Diary of Malvina S. Waring, March 20, 1865

A great joy has come to me this day, an unlooked-for, an inexpressible joy! A card was brought to me, and I took it with a sigh, because so many cards are brought in and we have so little time for rest. But the name upon that particular card made my heart thump and thump so fast I thought it would thump clean out of my body. It was my dear brother's name—the scout, who has been in prison two years, first at Camp Chase and recently at Fort Delaware. Without stopping as usual to give a last touch to my hair, I rushed into his presence and into his arms. He's the rowdiest, shabbiest, patchiest looking fellow you ever saw, but as handsome as ever, and the same old darling. We talked and talked; we crowded the talk of two long years of separation into two short hours of face to face.
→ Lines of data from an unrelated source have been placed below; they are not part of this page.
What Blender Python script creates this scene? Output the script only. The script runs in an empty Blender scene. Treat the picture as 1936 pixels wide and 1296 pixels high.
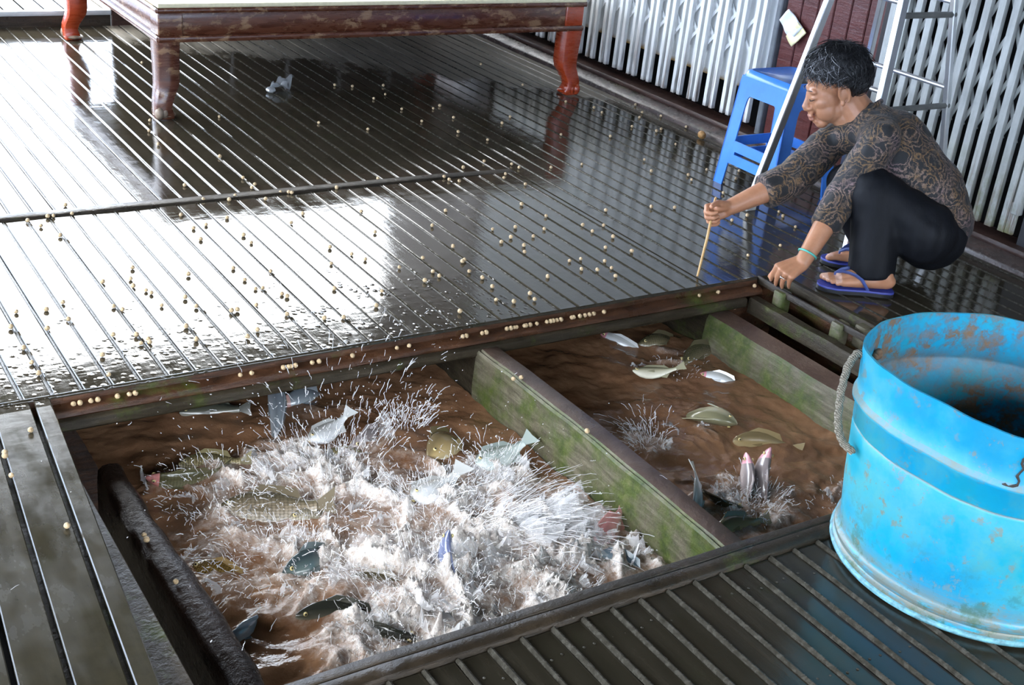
import bpy, bmesh, math, random
from math import sin, cos, pi, radians, sqrt, atan2, exp
from mathutils import Vector, Matrix, noise

# ------------------------------------------------------------------ camera
scene = bpy.context.scene
COL = scene.collection
YAW, PITCH, ROLL = radians(55.22), radians(25.22), radians(6.25)
fwd = Vector((cos(YAW)*cos(PITCH), sin(YAW)*cos(PITCH), -sin(PITCH)))
rgt = Vector((sin(YAW), -cos(YAW), 0))
upv = rgt.cross(fwd)
R2 = rgt*cos(ROLL) + upv*sin(ROLL)
U2 = -rgt*sin(ROLL) + upv*cos(ROLL)
cam_data = bpy.data.cameras.new('camera')
cam_data.sensor_width = 36.0
cam_data.lens = 2357.0/1936.0*36.0
cam_data.clip_start = 0.05
cam_data.clip_end = 200
cam = bpy.data.objects.new('camera', cam_data)
COL.objects.link(cam)
mw = Matrix(((R2.x, U2.x, -fwd.x, 0), (R2.y, U2.y, -fwd.y, 0), (R2.z, U2.z, -fwd.z, 1.45), (0, 0, 0, 1)))
cam.matrix_world = mw
scene.camera = cam

# ------------------------------------------------------------------ world, light, exposure
SKY = 15.0
world = bpy.data.worlds.new('overcast_sky')
scene.world = world
world.use_nodes = True
wn = world.node_tree
bg = wn.nodes['Background']
tc = wn.nodes.new('ShaderNodeTexCoord')
sep = wn.nodes.new('ShaderNodeSeparateXYZ')
rmp = wn.nodes.new('ShaderNodeValToRGB')
wn.links.new(tc.outputs['Generated'], sep.inputs[0])
wn.links.new(sep.outputs['Z'], rmp.inputs[0])
rmp.color_ramp.elements[0].position = 0.18
rmp.color_ramp.elements[0].color = (0.34, 0.42, 0.56, 1)
rmp.color_ramp.elements[1].position = 0.40
rmp.color_ramp.elements[1].color = (0.95, 0.98, 1.0, 1)
mid = rmp.color_ramp.elements.new(0.29)
mid.color = (0.70, 0.79, 0.92, 1)
wn.links.new(rmp.outputs['Color'], bg.inputs['Color'])
bg.inputs['Strength'].default_value = SKY

vs = scene.view_settings
vs.view_transform = 'Standard'
vs.look = 'None'
vs.exposure = 0.38
vs.gamma = 1.0
vs.use_curve_mapping = False

random.seed(7)

# ------------------------------------------------------------------ mesh helpers
class MB:
    def __init__(s):
        s.v = []; s.f = []; s.m = []; s.a = []
        s.mat = 0; s.att = 0.0
    def add(s, vs_, fs_):
        o = len(s.v)
        s.v += [tuple(p) for p in vs_]
        for f in fs_:
            s.f.append([i+o for i in f]); s.m.append(s.mat); s.a.append(s.att)
    def box(s, lo, hi, ch=0.0):
        x0, y0, z0 = lo; x1, y1, z1 = hi
        if ch <= 0:
            s.add([(x0,y0,z0),(x1,y0,z0),(x1,y1,z0),(x0,y1,z0),(x0,y0,z1),(x1,y0,z1),(x1,y1,z1),(x0,y1,z1)],
                  [(3,2,1,0),(4,5,6,7),(0,1,5,4),(1,2,6,5),(2,3,7,6),(3,0,4,7)])
        else:
            rings = [(z0, ch), (z0+ch, 0), (z1-ch, 0), (z1, ch)]
            V = []
            for z, c in rings:
                k = ch if c == 0 else 0
                a = ch
                if c == 0:
                    V += [(x0+a,y0,z),(x1-a,y0,z),(x1,y0+a,z),(x1,y1-a,z),(x1-a,y1,z),(x0+a,y1,z),(x0,y1-a,z),(x0,y0+a,z)]
                else:
                    V += [(x0+a,y0+a*.6,z),(x1-a,y0+a*.6,z),(x1-a*.6,y0+a,z),(x1-a*.6,y1-a,z),(x1-a,y1-a*.6,z),(x0+a,y1-a*.6,z),(x0+a*.6,y1-a,z),(x0+a*.6,y0+a,z)]
            F = [tuple(range(7,-1,-1)), tuple(range(24,32))]
            for r in range(3):
                for i in range(8):
                    j = (i+1) % 8
                    F.append((r*8+i, r*8+j, (r+1)*8+j, (r+1)*8+i))
            s.add(V, F)
    def obox(s, c, ax, ay, az, ch=0.0):
        """box centred at c with half-axis vectors"""
        c = Vector(c); ax = Vector(ax); ay = Vector(ay); az = Vector(az)
        t = MB(); t.box((-1,-1,-1), (1,1,1), 0) if ch <= 0 else None
        if ch > 0:
            lx, ly, lz = ax.length, ay.length, az.length
            t.box((-lx,-ly,-lz), (lx,ly,lz), ch)
            ux, uy, uz = ax/lx, ay/ly, az/lz
            V = [c+ux*p[0]+uy*p[1]+uz*p[2] for p in t.v]
        else:
            V = [c+ax*p[0]+ay*p[1]+az*p[2] for p in t.v]
        s.add(V, t.f)
    def tube(s, pts, rad, seg=8, cap=True, flat=1.0, up=None):
        pts = [Vector(p) for p in pts]
        n = len(pts)
        if not isinstance(rad, (list, tuple)): rad = [rad]*n
        V = []; prev = None
        for i, p in enumerate(pts):
            t = (pts[min(i+1,n-1)]-pts[max(i-1,0)])
            if t.length < 1e-9: t = Vector((0,0,1))
            t.normalize()
            if prev is None:
                a = Vector(up) if up is not None else (Vector((0,0,1)) if abs(t.z) < .9 else Vector((1,0,0)))
            else:
                a = prev
            nn = (a - t*a.dot(t))
            if nn.length < 1e-6: nn = t.orthogonal()
            nn.normalize(); prev = nn
            b = t.cross(nn)
            for k in range(seg):
                an = 2*pi*k/seg
                V.append(p + nn*(cos(an)*rad[i]*flat) + b*(sin(an)*rad[i]))
        F = []
        for i in range(n-1):
            for k in range(seg):
                k2 = (k+1) % seg
                F.append((i*seg+k, i*seg+k2, (i+1)*seg+k2, (i+1)*seg+k))
        if cap:
            F.append(tuple(range(seg-1,-1,-1))); F.append(tuple((n-1)*seg+k for k in range(seg)))
        s.add(V, F)
    def loft(s, rings, cap=True, closed=True):
        n = len(rings[0]); V = [p for r in rings for p in r]; F = []
        for i in range(len(rings)-1):
            for k in range(n if closed else n-1):
                k2 = (k+1) % n
                F.append((i*n+k, i*n+k2, (i+1)*n+k2, (i+1)*n+k))
        if cap:
            F.append(tuple(range(n-1,-1,-1))); F.append(tuple((len(rings)-1)*n+k for k in range(n)))
        s.add(V, F)
    def lathe(s, prof, c, seg=32, rfun=None):
        rings = []
        for r, z in prof:
            ring = []
            for k in range(seg):
                a = 2*pi*k/seg
                q = r*(rfun(a, z) if rfun else 1)
                ring.append((c[0]+q*cos(a), c[1]+q*sin(a), c[2]+z))
            rings.append(ring)
        s.loft(rings, cap=False)
    def sphere(s, c, r, seg=10, rings=7, M=None):
        c = Vector(c)
        if not isinstance(r, (tuple, list)): r = (r, r, r)
        V = []; F = []
        def T(p):
            q = Vector((p[0]*r[0], p[1]*r[1], p[2]*r[2]))
            if M is not None: q = M @ q
            return c+q
        V.append(T((0,0,-1)))
        for i in range(1, rings):
            th = pi*i/rings - pi/2
            for k in range(seg):
                a = 2*pi*k/seg
                V.append(T((cos(th)*cos(a), cos(th)*sin(a), sin(th))))
        V.append(T((0,0,1)))
        for k in range(seg):
            F.append((0, 1+(k+1) % seg, 1+k))
            F.append((len(V)-1, 1+(rings-2)*seg+k, 1+(rings-2)*seg+(k+1) % seg))
        for i in range(rings-2):
            for k in range(seg):
                k2 = (k+1) % seg
                F.append((1+i*seg+k, 1+i*seg+k2, 1+(i+1)*seg+k2, 1+(i+1)*seg+k))
        s.add(V, F)
    def prism(s, poly, off):
        """extrude polygon (3d points) by vector off"""
        n = len(poly); off = Vector(off)
        V = [Vector(p) for p in poly] + [Vector(p)+off for p in poly]
        F = [tuple(range(n-1,-1,-1)), tuple(range(n, 2*n))]
        for i in range(n):
            j = (i+1) % n
            F.append((i, j, n+j, n+i))
        s.add(V, F)
    def mesh(s, name):
        me = bpy.data.meshes.new(name)
        me.from_pydata(s.v, [], s.f)
        me.polygons.foreach_set('material_index', s.m)
        if any(a != 0 for a in s.a):
            at = me.attributes.new('pid', 'FLOAT', 'FACE')
            at.data.foreach_set('value', s.a)
        me.update()
        return me
    def build(s, name, mats, parent=None, smooth=None, fix=True):
        me = s.mesh(name)
        if fix:
            b = bmesh.new(); b.from_mesh(me)
            bmesh.ops.recalc_face_normals(b, faces=b.faces)
            b.to_mesh(me); b.free()
        if not isinstance(mats, (list, tuple)): mats = [mats]
        for m in mats: me.materials.append(m)
        if smooth is not None:
            me.polygons.foreach_set('use_smooth', [True]*len(me.polygons))
            if smooth < 180: me.set_sharp_from_angle(angle=radians(smooth))
        o = bpy.data.objects.new(name, me)
        COL.objects.link(o)
        if parent is not None:
            o.parent = parent
            o.matrix_parent_inverse = world_of(parent).inverted()
        return o

def world_of(o):
    m = o.matrix_basis.copy()
    while o.parent is not None:
        m = o.parent.matrix_basis @ (o.matrix_parent_inverse @ m)
        o = o.parent
    return m

def tag(o, label=None, cat=None, group=None, kind=None):
    if label: o['label'] = label
    if cat: o['category'] = cat
    if group: o['group'] = group
    if kind: o['kind'] = kind
    return o

def empty(name, loc, label, cat, group=None):
    o = bpy.data.objects.new(name, None)
    o.empty_display_size = 0.05
    COL.objects.link(o)
    o.location = loc
    return tag(o, label, cat, group)

def struct(o):
    o['kind'] = 'structure'
    return o

def copy_tree(o, parent=None):
    c = o.copy()
    COL.objects.link(c)
    if parent is not None:
        c.parent = parent
        c.matrix_parent_inverse = o.matrix_parent_inverse.copy()
    for ch in list(o.children):
        copy_tree(ch, c)
    return c

# ------------------------------------------------------------------ material helpers
class NT:
    def __init__(s, name):
        s.mat = bpy.data.materials.new(name)
        s.mat.use_nodes = True
        s.t = s.mat.node_tree
        s.b = s.t.nodes['Principled BSDF']
        s.out = s.t.nodes['Material Output']
        s._pos = None
    def n(s, typ, **kw):
        nd = s.t.nodes.new('ShaderNode'+typ)
        for k, v in kw.items():
            if k == 'ins':
                for kk, vv in v.items():
                    if hasattr(vv, 'is_output'): s.t.links.new(vv, nd.inputs[kk])
                    else: nd.inputs[kk].default_value = vv
            else: setattr(nd, k, v)
        return nd
    def pos(s, obj=False):
        if obj:
            return s.n('TexCoord').outputs['Object']
        if s._pos is None: s._pos = s.n('NewGeometry').outputs['Position']
        return s._pos
    def map(s, v, sc=(1,1,1), rot=(0,0,0), loc=(0,0,0)):
        return s.n('Mapping', ins={'Vector': v, 'Scale': sc, 'Rotation': rot, 'Location': loc}).outputs[0]
    def noise(s, v, scale, det=4, rough=.55, dist=0.0):
        return s.n('TexNoise', ins={'Vector': v, 'Scale': scale, 'Detail': det, 'Roughness': rough, 'Distortion': dist}).outputs['Fac']
    def ramp(s, f, stops, interp='LINEAR'):
        r = s.n('ValToRGB', ins={'Fac': f}); cr = r.color_ramp; cr.interpolation = interp
        while len(cr.elements) < len(stops): cr.elements.new(0.5)
        for e, (p, c) in zip(cr.elements, stops):
            e.position = p
            e.color = (c, c, c, 1) if isinstance(c, (int, float)) else (c[0], c[1], c[2], 1)
        return r.outputs['Color']
    def mix(s, f, a, b, mode='MIX'):
        nd = s.n('MixRGB', blend_type=mode)
        for k, v in ((0, f), (1, a), (2, b)):
            if hasattr(v, 'is_output'): s.t.links.new(v, nd.inputs[k])
            elif k == 0: nd.inputs[0].default_value = v
            else: nd.inputs[k].default_value = (v[0], v[1], v[2], 1)
        return nd.outputs[0]
    def math(s, op, a, b=0.0, c=0.0, clamp=False):
        nd = s.n('Math', operation=op, use_clamp=clamp)
        for k, v in enumerate((a, b, c)):
            if hasattr(v, 'is_output'): s.t.links.new(v, nd.inputs[k])
            else: nd.inputs[k].default_value = v
        return nd.outputs[0]
    def attr(s, name): return s.n('Attribute', attribute_name=name).outputs['Fac']
    def bump(s, h, strength=.3, dist=.01, normal=None):
        ins = {'Height': h, 'Strength': strength, 'Distance': dist}
        if normal is not None: ins['Normal'] = normal
        return s.n('Bump', ins=ins).outputs[0]
    def set(s, **kw):
        for k, v in kw.items():
            k = {'base': 'Base Color', 'rough': 'Roughness', 'metal': 'Metallic', 'normal': 'Normal', 'spec': 'Specular IOR Level',
                 'coat': 'Coat Weight', 'coat_rough': 'Coat Roughness', 'trans': 'Transmission Weight', 'alpha': 'Alpha', 'ior': 'IOR',
                 'sss': 'Subsurface Weight', 'sssr': 'Subsurface Radius', 'ssss': 'Subsurface Scale', 'sheen': 'Sheen Weight'}.get(k, k)
            if hasattr(v, 'is_output'): s.t.links.new(v, s.b.inputs[k])
            elif isinstance(v, tuple) and len(v) == 3 and k == 'Base Color': s.b.inputs[k].default_value = (*v, 1)
            else: s.b.inputs[k].default_value = v
        return s.mat

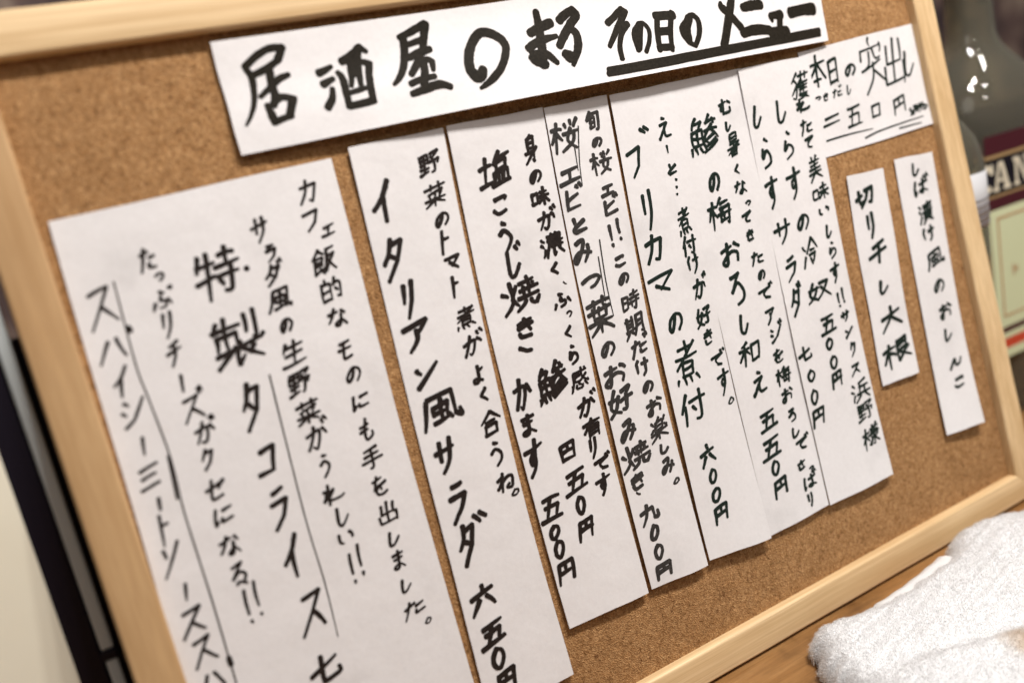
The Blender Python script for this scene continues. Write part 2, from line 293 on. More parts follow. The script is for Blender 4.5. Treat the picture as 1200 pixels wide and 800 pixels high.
GLYPHS = """た 04285222 ~300518550495 55489244 ~567055859590
っ ~043240208028985570884595
つ ~043240208028985570884595
ぷ 38055818 ~45304050626062853888 18580888 78559082 ~90009706901083069000
ふ 38055818 ~45304050626062853888 18580888 78559082
り ~180514503060 ~7802855570854098
か ~023558286350558042953085 ~380530450890 ~752585359552
に ~1208085512922272 45288825 ~426842889288
な 04255020 ~320520450565 70209238 ~683865755588408070659592
る 151275081260 ~12606042886278888896508032855280
の ~521245502280086220285210852592586890
う 35056512 ~12424530825578784098
れ 28022898 04302528 25280572 ~057250323265328078889878
し ~28032265309055908558
い ~101514603078 ~702085408562
も ~42023565509578888262 12325826 10585852
ま 12207818 18426840 ~4503487240901888187550708592
す 05259020 ~55025550426232484536585255753598
お 05285822 ~3205328218920872504582628092 72159535
こ ~182080157832 ~127040909085
き 12257515 10458035 38056868 ~186825927292
み ~1518551240551288046830529270 ~783876655598
と 25053850 ~823018652585 ~25859088
け ~150501250128 ~01280870 42329528 ~7005725568805098
で 08208812 ~881240405080 ~50808092 ゛
ら 42026510 ~253018625042805580803096
く 750518487898
よ 55288828 ~520554753892157828688290
ね 28022898 ~043030260575 ~0575483078408088709550856575
む 05286022 ~340334601868204538523590 ~359085928868 72259242
て ~08229010 ~9010454545808095
え 40036210 15327228 ~72280592 ~05924856 ~485655889892
ろ 151278081255 ~12555838886580923598
さ 10307820 40035868 ~186225927292
は ~1508105512922272 40309226 ~680568756090407860709590
ん ~089242525252558880889860
を 14206516 43021860 ~186048455572 ~85403560308255958592
ス 121578120592 48529290
ハ 35150888 62129288
イ ~850550380860 55405598
シ 12153028 05422255 12885570 ~55709518
ー 48085295
ミ 12188812 18508048 10888885
ト 35023598 38358535
ソ 15152540 85101595
チ ~75122522 05458840 ~521652602898
ク 35050850 3020851865702098
セ 05429525 ~95257055 ~3505328045909088
タ 3520881568602098 ~400530350658 32427060
コ 152085158292 10929092
ラ 22127008 1038853365702598
サ 05359030 28083262 ~680568603898
カ 0832882870925284 ~420535550895
フ 1018881268653095
ェ 20408838 54405288 10889588
エ 15208515 50205085 05889585
モ 15187815 08488545 ~4218408255929088
ア 101588126045 ~503550702298
ン 10203038 10889520
マ 081888154570 30458088
ビ ~2205208028909290 22508030 ゛
リ 20052255 ~780278554598
〃 10055560 50009050
、 ~1520355055758595
‼ ~051005351065 ~700070307560 15851892 80788286
… 48054810 50455050 52855290
。 ~50051840205050608040 ~8040752050055005
二 18259022 08859588
六 50025222 05358830 35520895 62509292
五 15128810 48122890 224580427290 05929592
〇 ~50052035228052988265802550055005
円 15081298 150888068598 50085248 15508848
七 05488530 ~42054280559292909370
九 ~400535550598 083570327085 ~708590959265
四 10151592 101590108592 50125250 15508848 15888588
日 20052098 200582028098 20488048 20928092
口 15201595 152090188592 15929092
本 05289225 50005098 48300575 52309578 30787278
突 50005015 083510189018 90188835 ~422535481855 ~602565458542 05558550 ~524845780898 55689898
出 50005092 201520508048 80128050 105810929090 92559298
切 02453532 ~200520704068 451888158290 ~82906885 ~621855603098
干 30158008 08559045 58105098
大 10388832 ~520250450898 52459598
根 02254522 25022598 24280468 28404860 55085592 ~55927080 550885088550 55288528 55488548 ~625065609898 92527070
漬 05101825 02351550 20620892 30158815 60026045 35309028 25459442 38503880 385088508880 38608860 38708870 38808880 50852898 75859698
風 ~181012600298 180880088585 ~858598959878 30383060 303868356860 30606860 50225082 28886885 66727592
生 22080840 18258822 52025092 15558252 02929892
野 10081045 100845084545 10264526 10454545 27082785 08655065 04904885 ~58089205 ~92057228 60257545 52429440 ~94408858 ~744274886092
菜 03189715 30033028 70037028 ~85321545 22482858 48465055 78427060 03709770 50605098 48720595 52729595
飯 ~28020235 28024525 10354235 42354265 10351090 10504250 10654265 10905078 30784898 58128810 ~601258654898 623888355895 62489598
的 ~25022018 08200895 082045204592 08554555 08924592 ~70025835 ~622588258590 ~85907285 66487862
手 ~75081518 18388235 05629560 ~501254853590
煮 18158212 50005035 05359532 88080860 30483078 304874487478 30627462 30787478 10820498 32844098 58846698 82829898
合 50000542 50009842 30457045 22582298 225878587898 22957895
塩 02304028 20052080 02854578 65024530 55209518 55325552 553285308552 55528552 50605092 506090609092 62626292 76607692 40929892
焼 02251545 40202545 ~220225650298 25553880 48188816 68026850 45409538 55285852 82258540 42629860 ~607255853598 ~767276889092 ~90929872
鯵 25001025 15154012 ~40122832 10351075 103545354575 27352775 10554555 10754575 05800298 18822098 32803698 45805098 75005822 58229218 82128825 50429840 ~752850607285 75409868 84554872 88685085 92784598
身 50002512 28122860 281270107095 ~70956090 28287028 28447044 05628060 ~90450898
味 05250575 052535253575 05753575 48258825 42509850 68026898 66524085 70529885
濃 05101825 02351550 20620892 35083528 350890089028 52005228 72007228 35189018 35289028 38389838 ~403830752298 48489048 45589858 ~556055986588 72589898 92658078
感 ~151812650298 15189515 ~6200684098709860 82059012 25305530 254025555555 25405540 ~88354565 10720895 ~307230886590 ~65906878 48706078 82709688
有 08208818 ~480035250858 35403598 354085408595 35588558 35758575
桜 02253825 20022098 18280465 22384058 48105525 68057020 92058025 45459842 ~683060659098 ~824575754298
葉 03129712 30003025 70007025 05359532 25222555 50255055 75257555 25557855 03689568 50555098 46700598 54709598
好 ~240210624598 ~423028750298 02384835 ~551588127235 ~723572885590 48529850
旬 ~300208402540 ~25189015 ~901588907292 30353080 303560356080 30576057 30806080
時 05150580 051532153280 05453245 05803280 48159212 70007035 42359835 42559855 ~804082926890 52655880
期 05154815 15021568 38023868 15323832 15483848 02685068 18750298 35755092 ~600860604898 600892089295 ~92958290 60359235 60589258
楽 50003815 321832556855 321868186855 32366836 10101828 88058022 05502045 95528040 03689765 50555098 48700598 54709598
付 ~28000550 18351898 35309828 ~780278886090 50486065
梅 02254025 20022098 18280465 24404060 58004025 52189015 52325080 523290328595 ~85957890 42559855 50808880 65356548 66627075
和 35021012 02324830 25122598 24350270 28355058 58255890 582590259090 58889088
暑 25002530 250075007530 25157515 25307530 22427842 50325060 05609560 ~88401085 32703298 327072707298 32837283 32977297
冷 05152032 20600292 62002848 62009848 50427842 42588258 ~82586590 50705898
奴 ~240210624598 ~423028750298 02384835 5218881570604298 58389598
獲 ~35000828 ~1220304525921085 30450278 40129812 58005825 80008025 ~602535504850 48454878 60285540 50429240 70407078 50529052 50649064 48789478 488588854298 52859898
美 32003815 70006015 12188818 18348234 08509550 50185065 03689868 50650898 52689898
浜 05101825 02351550 20620892 78023812 42124260 42329032 72327260 32629862 50702298 72709598
様 02254025 20022098 18280465 24404060 58006512 85007512 45189518 50309030 40429842 70187092 ~70926090 52555565 45885870 70553888 92507865 72589892
製 12020518 02185818 28002860 10321058 103248324855 68086840 ~880288508058 50525262 03669762 ~45650490 45724598 ~45986085 55659598 80707085
特 ~12050535 05254525 28002898 02604850 55159015 72007235 48359835 48559855 ~804080906590 55656280
残 ~15300540106020903080 08556055 35501090 45205590 62206880 35357030 ~30357060 40755030 ~75208070859095602520
が ~023558286350558042953085 ~380530450890 ~752585359552 ゛
ズ 121578120592 48529290 ゛
ダ 3520881568602098 ~400530350658 32427060 ゛
だ 04285222 ~300518550495 55489244 ~567055859590 ゛
ば ~1508105512922272 40309226 ~680568756090407860709590 ゛
ジ 12153028 05422255 12885570 ~55709518 ゛
じ ~28032265309055908558 ゛"""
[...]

It is a thrilling romance, the way he escaped from prison. In a dead man's shoes it was! That man's name was Jesse Tredway, and he died in his bunk after his name had been entered on the list of exchange. My brother put his dead comrade in his own bunk and said nothing. He answered to his name in the roll call and quietly took his place in the ranks of the outgoing prisoners. The details of that journey homeward, the recital of his adventures and narrow escapes from detection all along the route, is something to be heard from his own lips in order to be appreciated. The recital made the blood tingle in my veins and then suddenly run cold; made my pulses throb and then suddenly cease almost to throb at all. Think of it! The recklessness of the deed, and his subsequent anxiety and fear of detection every moment. In the soft veil of the night, in the white light of the morning, under the noonday sun, under the midnight stars, even in the stillness of sleep, never to be rid of the fear of detection. His very life hung upon the issue, for he had made up his mind to shoot down the first man who remanded him back to prison. Thank God! he was never detected, never remanded back! He will now journey on without delay, on foot, for the most part. He has no money to pay his passage—but what of that? It is a pleasure to him to walk on God's fair earth again, no longer a shut-up animal in a cage; the earth is full of a new glory for him, the glory of sweet liberty. The exile has returned to his home.